— Start Dataset section —

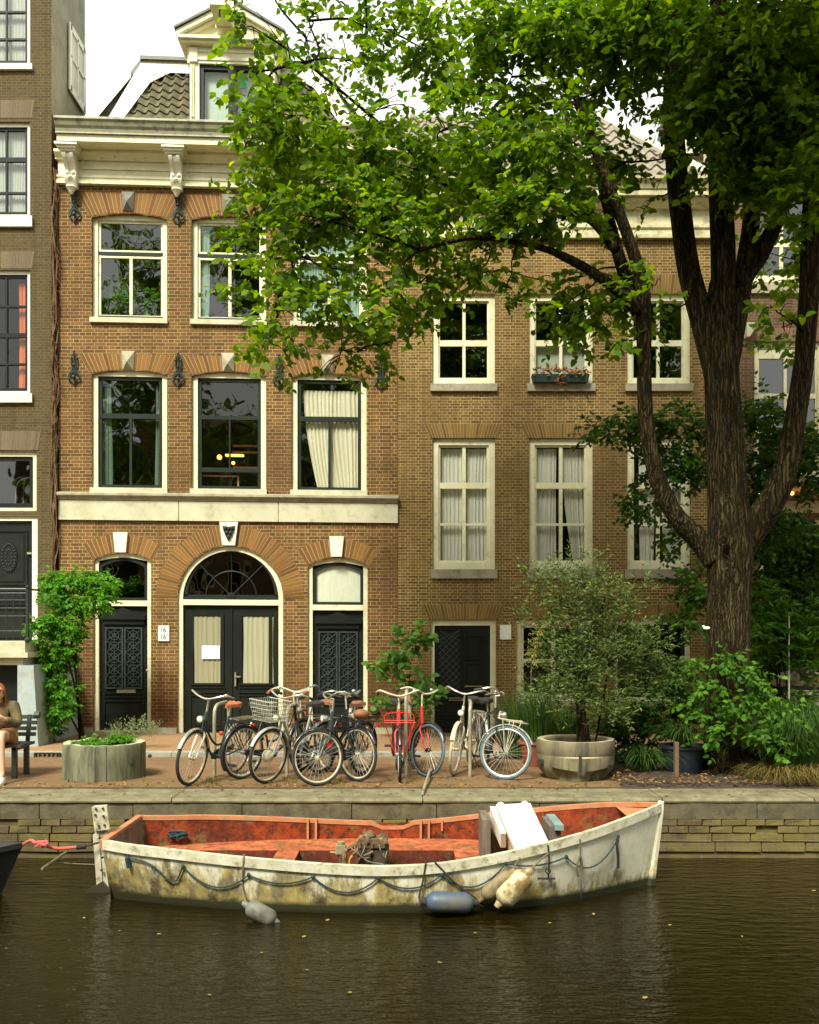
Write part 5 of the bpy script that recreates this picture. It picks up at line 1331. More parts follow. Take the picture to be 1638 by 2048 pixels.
# ================================================================== leaves and grass (numpy)
def B(px, py, Y, rx, ry, rd, n):                   # blob: centre + radii from px, depth radius in m
    c = P(px, py, Y); k = Y/F
    return (c.x, c.y, c.z, rx*k, rd, ry*k, n)
def leaf_obj(name, mat, parent, blobs, size=.1, aspect=.55, twig=.3, per=9, droop=.35, seed=1, up=.6, vary=.35, spread=1.0, simple=False, curl=.12):
    rng = np.random.default_rng(seed)
    Ps, Ds, Ns, Ss = [], [], [], []
    for (cx, cy, cz_, rx, ry, rz_, n) in blobs:
        nt_ = max(1, int(n/per))
        d = rng.normal(size=(nt_,3)); d /= np.linalg.norm(d, axis=1)[:,None]
        r = rng.random(nt_)**.45
        org = np.array([cx,cy,cz_])+d*r[:,None]*np.array([rx,ry,rz_])*.85
        td = d*np.array([1,1,.6])+rng.normal(size=(nt_,3))*.55; td[:,2] -= droop
        td /= np.linalg.norm(td, axis=1)[:,None]
        tl = twig*(.6+.8*rng.random(nt_))
        t = (np.arange(per)+.5)/per
        pos = org[:,None,:]+td[:,None,:]*(t[None,:,None]*tl[:,None,None])
        side = np.cross(td, np.array([0,0,1.0])); side /= (np.linalg.norm(side,axis=1)[:,None]+1e-6)
        sg = np.where(np.arange(per)%2==0, 1, -1)[None,:,None]
        ld = td[:,None,:]*.6+side[:,None,:]*sg*spread+rng.normal(size=(nt_,per,3))*.35
        ld[:,:,2] -= droop*.6
        nn_ = np.zeros((nt_,per,3)); nn_[:,:,2] = up; nn_ += rng.normal(size=(nt_,per,3))*.55; nn_[:,:,1] -= .25
        s = size*(1-vary/2+vary*rng.random((nt_,per)))
        Ps.append(pos.reshape(-1,3)); Ds.append(ld.reshape(-1,3)); Ns.append(nn_.reshape(-1,3)); Ss.append(s.reshape(-1))
    Pn = np.concatenate(Ps); Dn = np.concatenate(Ds); Nn = np.concatenate(Ns); Sn = np.concatenate(Ss)[:,None]
    Dn /= np.linalg.norm(Dn,axis=1)[:,None]
    Wn = np.cross(Dn, Nn); Wn /= (np.linalg.norm(Wn,axis=1)[:,None]+1e-6); Un = np.cross(Wn, Dn)
    if simple: prof = [(0,0),(.45,.5),(1,0),(.45,-.5)]
    else: prof = [(0,0),(.28,.5),(.68,.40),(1,0),(.68,-.40),(.28,-.5)]
    k = len(prof); V = np.zeros((len(Pn),k,3))
    for i,(a,b) in enumerate(prof):
        V[:,i,:] = Pn+Dn*Sn*a+Wn*Sn*b*aspect+Un*Sn*(curl*abs(b)*2-curl*a*a)
    off = np.array(ROOT[root_of(parent).name]) if parent is not None else np.zeros(3)
    V = V.reshape(-1,3)-off
    me = bpy.data.meshes.new(name); nf = len(Pn)
    me.vertices.add(nf*k); me.vertices.foreach_set('co', V.ravel().astype(np.float32))
    me.loops.add(nf*k); me.loops.foreach_set('vertex_index', np.arange(nf*k,dtype=np.int32))
    me.polygons.add(nf); me.polygons.foreach_set('loop_start', np.arange(0,nf*k,k,dtype=np.int32))
    me.polygons.foreach_set('loop_total', np.full(nf,k,dtype=np.int32))
    me.update(calc_edges=True); me.validate(); me.materials.append(mat)
    o = bpy.data.objects.new(name, me); COL.objects.link(o)
    if parent is not None: o.parent = parent
    return o
def blades(mb, c, n, h, spread, w=.012, seed=0, arch_=.5, segs=5, base_r=.08, lean=(0,0)):
    rk = random.Random(seed)
    for _ in range(n):
        a = rk.uniform(0,2*PI); L = h*rk.uniform(.55,1.1); s = spread*rk.uniform(.3,1.15)
        br = base_r*math.sqrt(rk.random()); b = Vector((c[0]+br*math.cos(a), c[1]+br*math.sin(a), c[2]))
        a += rk.uniform(-.5,.5); dx, dy = math.cos(a), math.sin(a); sd = Vector((-dy,dx,0)); ww = w*rk.uniform(.6,1.2)
        vs = []
        for i in range(segs+1):
            t = i/segs
            p = b+Vector((dx*s*t**1.6+lean[0]*t, dy*s*t**1.6+lean[1]*t, L*(t-arch_*t**2.6)))
            q = ww*(1-t**1.5)*.5+.0008
            vs += [p-sd*q, p+sd*q]
        mb.add(vs, [(2*i,2*i+1,2*i+3,2*i+2) for i in range(segs)])
    return mb
M['leaf_tree'] = leaf_mat('elm_leaf', [(.028,.070,.003),(.068,.150,.005),(.14,.24,.008),(.045,.105,.004),(.21,.31,.010)], .5, tcol=(2.0,1.85,.4))
M['leaf_shade'] = leaf_mat('deep_green_leaf', [(.014,.042,.005),(.030,.080,.008),(.055,.125,.014),(.020,.056,.006),(.10,.20,.022)], .35)  # lightest green puts leaf highlights into the colour
M['leaf_bright'] = leaf_mat('bright_green_leaf', [(.05,.15,.01),(.08,.23,.015),(.11,.28,.02),(.06,.18,.012)], .35)
M['leaf_mid'] = leaf_mat('mid_green_leaf', [(.028,.085,.008),(.055,.145,.012),(.10,.22,.018),(.04,.11,.01)], .35)
M['leaf_olive'] = leaf_mat('grey_green_olive_leaf', [(.05,.085,.020),(.10,.145,.035),(.035,.065,.015),(.17,.21,.06),(.07,.105,.022)], .2, .5, (1.2,1.2,.7))
M['leaf_grape'] = leaf_mat('large_soft_leaf', [(.06,.16,.035),(.10,.24,.05),(.15,.30,.06),(.08,.2,.04)], .3)
M['grass_g'] = leaf_mat('green_grass_blade', [(.022,.055,.010),(.04,.09,.016),(.075,.14,.03),(.03,.07,.012)], .25)
M['grass_dry'] = leaf_mat('dry_grass_blade', [(.17,.12,.04),(.24,.17,.06),(.11,.08,.03),(.12,.13,.04)], .2)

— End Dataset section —

Exercise instructions
Each line above is to be copied verbatim. Drop any image from the copy.

Answer
Write part 5 of the bpy script that recreates this picture. It picks up at line 1331. More parts follow. Take the picture to be 1638 by 2048 pixels.
# ================================================================== leaves and grass (numpy)
def B(px, py, Y, rx, ry, rd, n):                   # blob: centre + radii from px, depth radius in m
    c = P(px, py, Y); k = Y/F
    return (c.x, c.y, c.z, rx*k, rd, ry*k, n)
def leaf_obj(name, mat, parent, blobs, size=.1, aspect=.55, twig=.3, per=9, droop=.35, seed=1, up=.6, vary=.35, spread=1.0, simple=False, curl=.12):
    rng = np.random.default_rng(seed)
    Ps, Ds, Ns, Ss = [], [], [], []
    for (cx, cy, cz_, rx, ry, rz_, n) in blobs:
        nt_ = max(1, int(n/per))
        d = rng.normal(size=(nt_,3)); d /= np.linalg.norm(d, axis=1)[:,None]
        r = rng.random(nt_)**.45
        org = np.array([cx,cy,cz_])+d*r[:,None]*np.array([rx,ry,rz_])*.85
        td = d*np.array([1,1,.6])+rng.normal(size=(nt_,3))*.55; td[:,2] -= droop
        td /= np.linalg.norm(td, axis=1)[:,None]
        tl = twig*(.6+.8*rng.random(nt_))
        t = (np.arange(per)+.5)/per
        pos = org[:,None,:]+td[:,None,:]*(t[None,:,None]*tl[:,None,None])
        side = np.cross(td, np.array([0,0,1.0])); side /= (np.linalg.norm(side,axis=1)[:,None]+1e-6)
        sg = np.where(np.arange(per)%2==0, 1, -1)[None,:,None]
        ld = td[:,None,:]*.6+side[:,None,:]*sg*spread+rng.normal(size=(nt_,per,3))*.35
        ld[:,:,2] -= droop*.6
        nn_ = np.zeros((nt_,per,3)); nn_[:,:,2] = up; nn_ += rng.normal(size=(nt_,per,3))*.55; nn_[:,:,1] -= .25
        s = size*(1-vary/2+vary*rng.random((nt_,per)))
        Ps.append(pos.reshape(-1,3)); Ds.append(ld.reshape(-1,3)); Ns.append(nn_.reshape(-1,3)); Ss.append(s.reshape(-1))
    Pn = np.concatenate(Ps); Dn = np.concatenate(Ds); Nn = np.concatenate(Ns); Sn = np.concatenate(Ss)[:,None]
    Dn /= np.linalg.norm(Dn,axis=1)[:,None]
    Wn = np.cross(Dn, Nn); Wn /= (np.linalg.norm(Wn,axis=1)[:,None]+1e-6); Un = np.cross(Wn, Dn)
    if simple: prof = [(0,0),(.45,.5),(1,0),(.45,-.5)]
    else: prof = [(0,0),(.28,.5),(.68,.40),(1,0),(.68,-.40),(.28,-.5)]
    k = len(prof); V = np.zeros((len(Pn),k,3))
    for i,(a,b) in enumerate(prof):
        V[:,i,:] = Pn+Dn*Sn*a+Wn*Sn*b*aspect+Un*Sn*(curl*abs(b)*2-curl*a*a)
    off = np.array(ROOT[root_of(parent).name]) if parent is not None else np.zeros(3)
    V = V.reshape(-1,3)-off
    me = bpy.data.meshes.new(name); nf = len(Pn)
    me.vertices.add(nf*k); me.vertices.foreach_set('co', V.ravel().astype(np.float32))
    me.loops.add(nf*k); me.loops.foreach_set('vertex_index', np.arange(nf*k,dtype=np.int32))
    me.polygons.add(nf); me.polygons.foreach_set('loop_start', np.arange(0,nf*k,k,dtype=np.int32))
    me.polygons.foreach_set('loop_total', np.full(nf,k,dtype=np.int32))
    me.update(calc_edges=True); me.validate(); me.materials.append(mat)
    o = bpy.data.objects.new(name, me); COL.objects.link(o)
    if parent is not None: o.parent = parent
    return o
def blades(mb, c, n, h, spread, w=.012, seed=0, arch_=.5, segs=5, base_r=.08, lean=(0,0)):
    rk = random.Random(seed)
    for _ in range(n):
        a = rk.uniform(0,2*PI); L = h*rk.uniform(.55,1.1); s = spread*rk.uniform(.3,1.15)
        br = base_r*math.sqrt(rk.random()); b = Vector((c[0]+br*math.cos(a), c[1]+br*math.sin(a), c[2]))
        a += rk.uniform(-.5,.5); dx, dy = math.cos(a), math.sin(a); sd = Vector((-dy,dx,0)); ww = w*rk.uniform(.6,1.2)
        vs = []
        for i in range(segs+1):
            t = i/segs
            p = b+Vector((dx*s*t**1.6+lean[0]*t, dy*s*t**1.6+lean[1]*t, L*(t-arch_*t**2.6)))
            q = ww*(1-t**1.5)*.5+.0008
            vs += [p-sd*q, p+sd*q]
        mb.add(vs, [(2*i,2*i+1,2*i+3,2*i+2) for i in range(segs)])
    return mb
M['leaf_tree'] = leaf_mat('elm_leaf', [(.028,.070,.003),(.068,.150,.005),(.14,.24,.008),(.045,.105,.004),(.21,.31,.010)], .5, tcol=(2.0,1.85,.4))
M['leaf_shade'] = leaf_mat('deep_green_leaf', [(.014,.042,.005),(.030,.080,.008),(.055,.125,.014),(.020,.056,.006),(.10,.20,.022)], .35)  # lightest green puts leaf highlights into the colour
M['leaf_bright'] = leaf_mat('bright_green_leaf', [(.05,.15,.01),(.08,.23,.015),(.11,.28,.02),(.06,.18,.012)], .35)
M['leaf_mid'] = leaf_mat('mid_green_leaf', [(.028,.085,.008),(.055,.145,.012),(.10,.22,.018),(.04,.11,.01)], .35)
M['leaf_olive'] = leaf_mat('grey_green_olive_leaf', [(.05,.085,.020),(.10,.145,.035),(.035,.065,.015),(.17,.21,.06),(.07,.105,.022)], .2, .5, (1.2,1.2,.7))
M['leaf_grape'] = leaf_mat('large_soft_leaf', [(.06,.16,.035),(.10,.24,.05),(.15,.30,.06),(.08,.2,.04)], .3)
M['grass_g'] = leaf_mat('green_grass_blade', [(.022,.055,.010),(.04,.09,.016),(.075,.14,.03),(.03,.07,.012)], .25)
M['grass_dry'] = leaf_mat('dry_grass_blade', [(.17,.12,.04),(.24,.17,.06),(.11,.08,.03),(.12,.13,.04)], .2)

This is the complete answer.